Brief: Only the lines from the one containing "Recreate this scene" through the one containing "COL = sc.collection" are wanted. Give them again exactly, both ends included.
## BEGIN Data listing
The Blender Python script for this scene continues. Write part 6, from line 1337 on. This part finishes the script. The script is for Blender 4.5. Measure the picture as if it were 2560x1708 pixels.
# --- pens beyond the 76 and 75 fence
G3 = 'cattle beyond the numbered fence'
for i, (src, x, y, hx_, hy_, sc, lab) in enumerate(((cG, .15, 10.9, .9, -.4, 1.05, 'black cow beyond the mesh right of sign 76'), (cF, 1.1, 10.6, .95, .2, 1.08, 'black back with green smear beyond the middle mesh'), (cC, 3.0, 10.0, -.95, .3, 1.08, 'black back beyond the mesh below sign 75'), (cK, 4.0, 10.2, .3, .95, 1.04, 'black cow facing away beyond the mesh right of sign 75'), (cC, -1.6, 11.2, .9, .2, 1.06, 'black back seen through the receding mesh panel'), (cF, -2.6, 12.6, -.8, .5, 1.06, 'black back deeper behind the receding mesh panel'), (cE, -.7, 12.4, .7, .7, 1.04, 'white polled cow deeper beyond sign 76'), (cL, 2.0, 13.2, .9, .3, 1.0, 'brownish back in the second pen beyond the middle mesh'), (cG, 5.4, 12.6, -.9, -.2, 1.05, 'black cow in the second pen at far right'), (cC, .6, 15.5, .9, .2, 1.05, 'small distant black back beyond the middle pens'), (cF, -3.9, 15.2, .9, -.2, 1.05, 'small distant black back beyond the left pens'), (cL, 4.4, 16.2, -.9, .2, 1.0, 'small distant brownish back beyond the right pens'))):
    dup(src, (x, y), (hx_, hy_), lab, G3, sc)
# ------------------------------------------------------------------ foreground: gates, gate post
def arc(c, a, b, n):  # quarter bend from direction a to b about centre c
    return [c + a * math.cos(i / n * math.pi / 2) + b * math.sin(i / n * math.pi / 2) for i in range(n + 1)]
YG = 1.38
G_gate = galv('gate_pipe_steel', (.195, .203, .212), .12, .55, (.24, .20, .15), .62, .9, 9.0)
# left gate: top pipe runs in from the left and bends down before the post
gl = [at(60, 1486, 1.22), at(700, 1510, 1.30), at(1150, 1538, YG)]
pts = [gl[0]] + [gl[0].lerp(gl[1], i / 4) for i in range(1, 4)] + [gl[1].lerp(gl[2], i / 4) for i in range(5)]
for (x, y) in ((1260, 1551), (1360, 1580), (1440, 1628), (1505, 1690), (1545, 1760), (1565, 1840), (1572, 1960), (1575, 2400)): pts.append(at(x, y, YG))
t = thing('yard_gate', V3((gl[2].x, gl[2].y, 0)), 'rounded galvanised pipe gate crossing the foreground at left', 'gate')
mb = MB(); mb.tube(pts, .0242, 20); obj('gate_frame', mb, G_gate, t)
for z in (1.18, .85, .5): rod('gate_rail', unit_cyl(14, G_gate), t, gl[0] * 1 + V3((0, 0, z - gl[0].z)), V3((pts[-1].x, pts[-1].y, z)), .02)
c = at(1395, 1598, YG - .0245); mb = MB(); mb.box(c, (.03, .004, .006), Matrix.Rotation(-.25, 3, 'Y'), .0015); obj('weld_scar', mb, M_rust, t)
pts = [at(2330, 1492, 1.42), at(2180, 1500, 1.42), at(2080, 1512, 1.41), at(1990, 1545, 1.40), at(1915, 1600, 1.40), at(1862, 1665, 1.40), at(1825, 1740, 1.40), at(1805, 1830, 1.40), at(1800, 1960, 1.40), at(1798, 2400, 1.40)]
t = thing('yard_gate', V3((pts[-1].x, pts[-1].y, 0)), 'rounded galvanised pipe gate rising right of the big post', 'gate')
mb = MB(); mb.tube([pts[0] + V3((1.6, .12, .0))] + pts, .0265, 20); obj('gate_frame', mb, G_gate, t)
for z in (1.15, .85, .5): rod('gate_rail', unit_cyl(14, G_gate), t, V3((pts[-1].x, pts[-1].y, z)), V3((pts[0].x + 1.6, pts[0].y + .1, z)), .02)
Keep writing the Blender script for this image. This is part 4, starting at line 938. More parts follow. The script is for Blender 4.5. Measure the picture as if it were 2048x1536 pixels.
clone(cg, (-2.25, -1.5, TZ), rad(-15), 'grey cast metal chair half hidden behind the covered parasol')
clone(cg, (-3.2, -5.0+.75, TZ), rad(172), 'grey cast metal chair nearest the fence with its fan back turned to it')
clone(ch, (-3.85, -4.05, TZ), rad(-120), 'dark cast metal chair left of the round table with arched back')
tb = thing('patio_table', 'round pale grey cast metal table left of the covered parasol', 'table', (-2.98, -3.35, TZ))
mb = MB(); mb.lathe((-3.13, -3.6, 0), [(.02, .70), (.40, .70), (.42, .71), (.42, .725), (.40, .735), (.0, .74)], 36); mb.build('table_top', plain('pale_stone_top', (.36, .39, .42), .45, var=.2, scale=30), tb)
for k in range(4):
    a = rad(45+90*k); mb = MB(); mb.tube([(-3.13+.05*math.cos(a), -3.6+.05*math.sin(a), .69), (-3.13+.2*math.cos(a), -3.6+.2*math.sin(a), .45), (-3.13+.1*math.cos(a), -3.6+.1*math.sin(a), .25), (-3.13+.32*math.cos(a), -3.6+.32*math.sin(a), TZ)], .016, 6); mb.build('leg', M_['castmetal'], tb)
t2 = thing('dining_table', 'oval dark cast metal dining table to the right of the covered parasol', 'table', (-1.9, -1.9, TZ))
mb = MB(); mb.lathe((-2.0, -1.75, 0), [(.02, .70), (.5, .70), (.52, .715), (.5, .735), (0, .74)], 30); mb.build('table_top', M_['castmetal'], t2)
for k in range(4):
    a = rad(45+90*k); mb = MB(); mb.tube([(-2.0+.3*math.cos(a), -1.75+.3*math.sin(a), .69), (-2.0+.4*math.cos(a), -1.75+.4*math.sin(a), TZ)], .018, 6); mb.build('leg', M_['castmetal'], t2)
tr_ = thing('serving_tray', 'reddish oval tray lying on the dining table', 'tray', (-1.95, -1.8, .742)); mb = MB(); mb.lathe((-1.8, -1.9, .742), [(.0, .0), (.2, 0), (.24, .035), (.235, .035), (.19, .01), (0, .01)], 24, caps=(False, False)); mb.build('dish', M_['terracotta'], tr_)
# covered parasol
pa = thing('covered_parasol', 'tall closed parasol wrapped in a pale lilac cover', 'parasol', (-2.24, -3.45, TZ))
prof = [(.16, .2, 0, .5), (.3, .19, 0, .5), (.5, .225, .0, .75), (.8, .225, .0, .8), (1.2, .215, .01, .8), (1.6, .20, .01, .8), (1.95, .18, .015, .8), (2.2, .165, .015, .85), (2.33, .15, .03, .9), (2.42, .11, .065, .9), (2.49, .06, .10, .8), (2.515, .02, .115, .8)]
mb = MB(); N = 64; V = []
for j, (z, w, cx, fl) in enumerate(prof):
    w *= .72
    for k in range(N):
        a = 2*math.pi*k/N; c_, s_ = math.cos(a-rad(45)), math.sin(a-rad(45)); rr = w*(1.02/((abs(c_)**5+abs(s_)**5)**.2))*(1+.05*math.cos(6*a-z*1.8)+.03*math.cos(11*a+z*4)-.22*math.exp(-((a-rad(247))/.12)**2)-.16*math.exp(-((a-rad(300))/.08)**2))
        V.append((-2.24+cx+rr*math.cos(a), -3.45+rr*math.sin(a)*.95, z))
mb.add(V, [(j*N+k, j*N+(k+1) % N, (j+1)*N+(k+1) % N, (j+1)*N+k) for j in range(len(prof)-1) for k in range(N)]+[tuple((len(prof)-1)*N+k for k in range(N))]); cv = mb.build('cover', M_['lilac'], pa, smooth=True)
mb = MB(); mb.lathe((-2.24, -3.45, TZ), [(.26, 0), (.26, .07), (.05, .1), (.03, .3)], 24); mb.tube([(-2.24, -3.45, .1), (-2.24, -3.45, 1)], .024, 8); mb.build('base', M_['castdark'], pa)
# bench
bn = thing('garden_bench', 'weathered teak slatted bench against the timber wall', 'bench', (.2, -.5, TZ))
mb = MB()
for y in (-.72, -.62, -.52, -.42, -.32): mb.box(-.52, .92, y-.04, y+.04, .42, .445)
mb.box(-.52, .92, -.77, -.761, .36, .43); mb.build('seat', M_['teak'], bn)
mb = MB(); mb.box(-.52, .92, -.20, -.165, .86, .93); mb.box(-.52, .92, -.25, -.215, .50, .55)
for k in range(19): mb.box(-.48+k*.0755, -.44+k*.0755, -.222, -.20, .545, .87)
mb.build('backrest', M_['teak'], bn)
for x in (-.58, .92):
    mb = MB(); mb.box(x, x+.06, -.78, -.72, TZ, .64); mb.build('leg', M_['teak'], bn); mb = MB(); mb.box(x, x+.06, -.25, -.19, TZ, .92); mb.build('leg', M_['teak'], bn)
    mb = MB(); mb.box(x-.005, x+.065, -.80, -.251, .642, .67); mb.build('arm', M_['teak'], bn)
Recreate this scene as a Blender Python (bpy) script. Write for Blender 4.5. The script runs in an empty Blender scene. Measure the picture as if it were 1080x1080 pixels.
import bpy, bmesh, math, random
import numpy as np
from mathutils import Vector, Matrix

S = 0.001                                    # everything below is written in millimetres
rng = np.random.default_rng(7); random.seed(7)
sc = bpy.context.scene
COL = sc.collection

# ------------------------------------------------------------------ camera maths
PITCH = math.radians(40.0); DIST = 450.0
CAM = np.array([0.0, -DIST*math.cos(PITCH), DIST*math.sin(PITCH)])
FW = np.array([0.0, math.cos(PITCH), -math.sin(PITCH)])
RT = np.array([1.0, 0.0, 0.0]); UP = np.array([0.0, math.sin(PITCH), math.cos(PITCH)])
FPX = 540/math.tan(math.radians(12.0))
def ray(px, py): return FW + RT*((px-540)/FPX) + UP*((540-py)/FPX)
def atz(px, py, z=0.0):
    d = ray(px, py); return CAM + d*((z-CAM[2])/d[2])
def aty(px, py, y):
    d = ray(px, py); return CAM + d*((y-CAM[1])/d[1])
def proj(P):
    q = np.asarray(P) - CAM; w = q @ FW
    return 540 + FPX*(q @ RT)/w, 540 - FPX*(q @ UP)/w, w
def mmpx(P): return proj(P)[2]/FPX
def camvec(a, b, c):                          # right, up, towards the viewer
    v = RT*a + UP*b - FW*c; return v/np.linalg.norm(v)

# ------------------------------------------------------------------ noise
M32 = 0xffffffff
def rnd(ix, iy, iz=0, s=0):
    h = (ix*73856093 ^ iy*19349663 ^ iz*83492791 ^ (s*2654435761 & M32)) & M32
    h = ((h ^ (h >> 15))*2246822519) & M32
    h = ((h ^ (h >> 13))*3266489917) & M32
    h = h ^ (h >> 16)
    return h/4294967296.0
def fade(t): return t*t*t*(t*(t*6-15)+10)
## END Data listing
Task solution:
Recreate this scene as a Blender Python (bpy) script. Write for Blender 4.5. The script runs in an empty Blender scene. Measure the picture as if it were 1080x1080 pixels.
import bpy, bmesh, math, random
import numpy as np
from mathutils import Vector, Matrix

S = 0.001                                    # everything below is written in millimetres
rng = np.random.default_rng(7); random.seed(7)
sc = bpy.context.scene
COL = sc.collection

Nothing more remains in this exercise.